Sentiment analysis is the machine determination of the evaluative colouring of a text towards a subject — usually as positive, neutral or negative. In media monitoring it makes visible in what tone an organisation, brand or topic is being reported on, and how that tone changes over time.
How machine sentiment analysis works
Early methods worked with dictionaries: terms carried fixed ratings that were summed into an overall value. That is transparent, but fails on context and negation. Today's systems use transformer-based language models that rate a word in the context of the sentence — so "not bad" is correctly not read as negative.
Such models are trained on rated example texts and then assign a sentiment to new items, often with a confidence value. For German-language media monitoring, models trained on the German language and its idiosyncrasies are needed — models ported directly from English deliver systematically poorer results.
Document vs. aspect level
Sentiment can be measured at different levels:
- Document level: a single value for the whole item. Fast, but coarse — an overall neutral article may contain a sharply negative passage.
- Aspect-based analysis: sentiment related to individual aspects or entities. This makes it possible to see that an item is positive about the product but negative about the price.
For robust media intelligence, the aspect-based, entity-related analysis is usually more meaningful, because it answers the question "positive about what?".
Limits & sources of error
Sentiment analysis is an estimate, not a measurement. The main pitfalls:
- Irony and sarcasm are frequently misclassified.

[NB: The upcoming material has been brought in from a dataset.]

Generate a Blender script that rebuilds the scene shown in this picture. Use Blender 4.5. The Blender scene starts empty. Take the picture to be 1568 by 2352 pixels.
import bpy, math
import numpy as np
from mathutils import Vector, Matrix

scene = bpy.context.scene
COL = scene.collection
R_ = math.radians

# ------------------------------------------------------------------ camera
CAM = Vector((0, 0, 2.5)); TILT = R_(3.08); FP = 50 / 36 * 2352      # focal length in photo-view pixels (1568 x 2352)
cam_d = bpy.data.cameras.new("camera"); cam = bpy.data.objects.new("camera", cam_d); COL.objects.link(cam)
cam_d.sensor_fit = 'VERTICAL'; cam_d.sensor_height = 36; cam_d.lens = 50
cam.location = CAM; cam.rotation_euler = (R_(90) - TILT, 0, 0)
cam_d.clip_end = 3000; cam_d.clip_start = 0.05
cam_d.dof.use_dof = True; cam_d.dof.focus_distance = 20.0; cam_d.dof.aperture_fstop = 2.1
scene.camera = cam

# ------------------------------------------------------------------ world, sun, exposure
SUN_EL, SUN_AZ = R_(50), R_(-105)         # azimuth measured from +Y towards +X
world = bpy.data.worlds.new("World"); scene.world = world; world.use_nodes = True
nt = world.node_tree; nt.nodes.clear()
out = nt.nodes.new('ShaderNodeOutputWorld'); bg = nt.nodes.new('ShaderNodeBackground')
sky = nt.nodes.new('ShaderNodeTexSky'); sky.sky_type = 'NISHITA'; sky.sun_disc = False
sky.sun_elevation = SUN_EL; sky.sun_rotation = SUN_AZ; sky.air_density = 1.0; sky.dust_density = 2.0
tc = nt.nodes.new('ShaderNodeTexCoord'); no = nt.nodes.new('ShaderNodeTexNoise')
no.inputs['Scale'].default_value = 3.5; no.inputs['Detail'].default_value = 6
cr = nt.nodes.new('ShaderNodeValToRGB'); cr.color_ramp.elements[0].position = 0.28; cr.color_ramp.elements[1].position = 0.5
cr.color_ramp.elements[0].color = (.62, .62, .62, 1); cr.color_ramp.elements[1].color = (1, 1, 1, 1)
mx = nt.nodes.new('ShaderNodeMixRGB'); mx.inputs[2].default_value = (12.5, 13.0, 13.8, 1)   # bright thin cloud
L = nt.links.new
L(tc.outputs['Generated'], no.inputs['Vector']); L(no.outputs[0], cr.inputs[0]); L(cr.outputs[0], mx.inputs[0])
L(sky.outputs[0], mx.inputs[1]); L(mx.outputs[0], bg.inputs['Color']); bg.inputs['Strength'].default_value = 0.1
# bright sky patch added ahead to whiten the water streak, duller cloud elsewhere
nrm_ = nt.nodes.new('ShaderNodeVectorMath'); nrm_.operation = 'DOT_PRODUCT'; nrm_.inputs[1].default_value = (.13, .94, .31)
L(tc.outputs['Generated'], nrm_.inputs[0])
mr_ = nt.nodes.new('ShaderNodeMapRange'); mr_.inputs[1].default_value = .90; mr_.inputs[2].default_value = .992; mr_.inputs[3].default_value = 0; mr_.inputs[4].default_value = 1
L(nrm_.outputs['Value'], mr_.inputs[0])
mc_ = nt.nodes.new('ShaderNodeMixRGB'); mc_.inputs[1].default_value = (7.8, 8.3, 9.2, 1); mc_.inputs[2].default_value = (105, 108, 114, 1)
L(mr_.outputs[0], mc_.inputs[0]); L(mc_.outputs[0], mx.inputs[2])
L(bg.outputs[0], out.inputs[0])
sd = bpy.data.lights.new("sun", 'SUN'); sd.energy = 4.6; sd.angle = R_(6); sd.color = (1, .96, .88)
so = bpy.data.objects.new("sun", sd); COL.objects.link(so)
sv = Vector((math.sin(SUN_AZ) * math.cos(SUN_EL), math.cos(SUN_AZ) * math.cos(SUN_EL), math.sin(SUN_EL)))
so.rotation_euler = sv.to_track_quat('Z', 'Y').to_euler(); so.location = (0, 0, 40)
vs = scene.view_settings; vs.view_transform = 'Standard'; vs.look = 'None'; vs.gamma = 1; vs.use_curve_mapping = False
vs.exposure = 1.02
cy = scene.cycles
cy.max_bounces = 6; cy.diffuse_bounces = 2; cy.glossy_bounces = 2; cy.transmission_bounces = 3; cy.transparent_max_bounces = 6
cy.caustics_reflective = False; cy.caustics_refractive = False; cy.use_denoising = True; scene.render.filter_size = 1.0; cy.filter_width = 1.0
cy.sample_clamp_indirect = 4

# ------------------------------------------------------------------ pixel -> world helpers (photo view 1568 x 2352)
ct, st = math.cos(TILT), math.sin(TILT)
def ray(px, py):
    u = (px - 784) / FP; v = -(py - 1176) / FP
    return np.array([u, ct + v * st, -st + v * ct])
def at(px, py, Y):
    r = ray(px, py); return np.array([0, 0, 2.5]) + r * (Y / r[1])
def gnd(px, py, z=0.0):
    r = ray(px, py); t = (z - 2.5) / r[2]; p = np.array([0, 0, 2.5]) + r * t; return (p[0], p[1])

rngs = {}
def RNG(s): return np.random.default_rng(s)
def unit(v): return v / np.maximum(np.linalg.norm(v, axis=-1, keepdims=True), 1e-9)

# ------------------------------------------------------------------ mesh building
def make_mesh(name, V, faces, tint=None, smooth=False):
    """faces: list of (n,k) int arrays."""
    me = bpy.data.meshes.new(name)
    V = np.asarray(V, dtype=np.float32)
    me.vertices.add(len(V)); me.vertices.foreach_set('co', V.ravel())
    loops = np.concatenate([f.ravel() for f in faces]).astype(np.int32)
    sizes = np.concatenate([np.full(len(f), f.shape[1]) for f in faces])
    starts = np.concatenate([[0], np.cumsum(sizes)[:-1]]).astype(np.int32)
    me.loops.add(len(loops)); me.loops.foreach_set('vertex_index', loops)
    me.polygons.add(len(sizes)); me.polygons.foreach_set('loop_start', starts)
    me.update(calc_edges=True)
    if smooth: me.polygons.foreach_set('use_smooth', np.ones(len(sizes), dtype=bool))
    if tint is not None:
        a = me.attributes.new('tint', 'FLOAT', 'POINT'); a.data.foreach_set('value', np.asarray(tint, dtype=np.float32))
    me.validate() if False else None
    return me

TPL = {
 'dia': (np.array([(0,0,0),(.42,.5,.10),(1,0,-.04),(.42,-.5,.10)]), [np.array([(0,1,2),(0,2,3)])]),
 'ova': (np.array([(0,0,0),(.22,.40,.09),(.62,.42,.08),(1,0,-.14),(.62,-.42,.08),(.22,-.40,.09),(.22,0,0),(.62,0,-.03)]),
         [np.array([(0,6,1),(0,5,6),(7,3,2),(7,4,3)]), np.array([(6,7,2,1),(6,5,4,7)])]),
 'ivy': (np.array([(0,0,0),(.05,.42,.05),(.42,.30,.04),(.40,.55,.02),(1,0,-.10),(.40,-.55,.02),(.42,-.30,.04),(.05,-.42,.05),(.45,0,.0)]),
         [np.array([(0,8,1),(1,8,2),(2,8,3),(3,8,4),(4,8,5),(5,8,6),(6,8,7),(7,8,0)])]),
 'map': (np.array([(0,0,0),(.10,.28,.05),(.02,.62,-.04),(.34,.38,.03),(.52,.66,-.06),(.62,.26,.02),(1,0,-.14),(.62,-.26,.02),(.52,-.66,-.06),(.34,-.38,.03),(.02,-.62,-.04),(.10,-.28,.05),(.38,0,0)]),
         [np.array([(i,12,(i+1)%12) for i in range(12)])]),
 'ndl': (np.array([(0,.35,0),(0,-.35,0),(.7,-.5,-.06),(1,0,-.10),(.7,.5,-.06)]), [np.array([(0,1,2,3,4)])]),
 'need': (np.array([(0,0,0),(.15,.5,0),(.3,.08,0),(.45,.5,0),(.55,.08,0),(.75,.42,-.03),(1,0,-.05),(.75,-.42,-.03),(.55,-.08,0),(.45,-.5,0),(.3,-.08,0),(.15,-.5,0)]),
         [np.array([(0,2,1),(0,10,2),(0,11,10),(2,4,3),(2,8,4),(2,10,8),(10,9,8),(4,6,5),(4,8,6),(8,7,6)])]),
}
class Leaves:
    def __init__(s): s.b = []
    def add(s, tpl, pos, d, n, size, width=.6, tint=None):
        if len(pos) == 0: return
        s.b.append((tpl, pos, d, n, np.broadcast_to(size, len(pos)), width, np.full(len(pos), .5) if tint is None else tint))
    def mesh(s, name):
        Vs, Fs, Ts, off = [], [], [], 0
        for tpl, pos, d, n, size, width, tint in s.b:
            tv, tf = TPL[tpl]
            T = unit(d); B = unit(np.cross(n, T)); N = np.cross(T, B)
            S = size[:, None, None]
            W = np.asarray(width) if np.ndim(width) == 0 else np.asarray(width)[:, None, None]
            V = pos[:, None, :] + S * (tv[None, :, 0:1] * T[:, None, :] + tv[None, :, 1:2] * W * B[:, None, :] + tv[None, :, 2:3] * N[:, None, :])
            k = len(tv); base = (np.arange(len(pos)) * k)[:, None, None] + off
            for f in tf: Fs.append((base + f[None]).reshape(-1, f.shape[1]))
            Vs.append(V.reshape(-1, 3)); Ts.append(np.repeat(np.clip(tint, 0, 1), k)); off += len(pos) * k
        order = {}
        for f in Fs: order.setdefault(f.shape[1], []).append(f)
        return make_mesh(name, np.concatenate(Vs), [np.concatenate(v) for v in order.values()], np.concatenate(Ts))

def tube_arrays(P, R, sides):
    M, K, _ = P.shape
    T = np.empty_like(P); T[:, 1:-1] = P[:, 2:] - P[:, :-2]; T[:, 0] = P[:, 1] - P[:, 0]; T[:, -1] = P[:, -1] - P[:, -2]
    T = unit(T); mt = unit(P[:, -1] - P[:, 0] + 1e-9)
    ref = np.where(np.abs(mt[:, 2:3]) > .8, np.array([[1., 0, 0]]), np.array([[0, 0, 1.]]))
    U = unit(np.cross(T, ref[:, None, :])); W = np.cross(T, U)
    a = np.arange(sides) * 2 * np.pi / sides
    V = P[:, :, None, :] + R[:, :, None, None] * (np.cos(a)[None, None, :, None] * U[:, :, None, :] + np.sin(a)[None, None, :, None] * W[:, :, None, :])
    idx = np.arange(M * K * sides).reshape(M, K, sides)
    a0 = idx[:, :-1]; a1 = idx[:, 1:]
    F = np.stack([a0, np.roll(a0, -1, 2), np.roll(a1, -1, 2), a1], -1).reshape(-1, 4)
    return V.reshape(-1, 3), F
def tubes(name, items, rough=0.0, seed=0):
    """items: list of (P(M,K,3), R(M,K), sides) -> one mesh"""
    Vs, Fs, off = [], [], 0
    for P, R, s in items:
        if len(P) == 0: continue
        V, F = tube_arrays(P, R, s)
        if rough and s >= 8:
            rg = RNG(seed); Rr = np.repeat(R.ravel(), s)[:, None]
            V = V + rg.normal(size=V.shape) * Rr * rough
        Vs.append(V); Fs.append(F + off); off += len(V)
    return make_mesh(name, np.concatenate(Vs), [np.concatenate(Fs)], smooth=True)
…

- Quotations often carry the sentiment of the person quoted, not of the outlet.
- Technical language may use seemingly negative terms in a neutral way (for example "loss" in financial reporting).
- Domain dependence: a model trained on product reviews errs on political coverage.
Traceability as a corrective
Because single values can err, every sentiment rating should be traceable back to the specific item. That way an outlier can be checked rather than blindly trusted.
Why the trend matters more than the single value
A single negative article says little. Sentiment becomes meaningful as a trend across many items: a curve turning negative over weeks is a signal — even if each individual rating carries uncertainty, errors average out over volume. That is why sentiment in media monitoring is above all a trend indicator and early-warning signal, not an absolute verdict on a single text.
Frequently asked questions
How accurate is machine sentiment analysis?
Modern, transformer-based methods achieve high hit rates on clearly coloured texts, but reliably fail on irony, sarcasm and strongly context-dependent statements. That is why the sentiment trend across many items is more robust than the rating of a single text.
What does neutral sentiment mean?
Neutral means an item carries no clearly evaluative colouring towards the subject under observation — for instance a purely factual report. In media monitoring, neutral is the most common and often desired value; what matters above all are shifts into the negative or positive.
Should sentiment be measured at sentence or document level?
Both have their place. The document level gives a quick overall impression; aspect-based analysis at the sentence level shows what the sentiment actually refers to — for example positive about the product but negative about the price. For media monitoring, the finer resolution is usually more meaningful.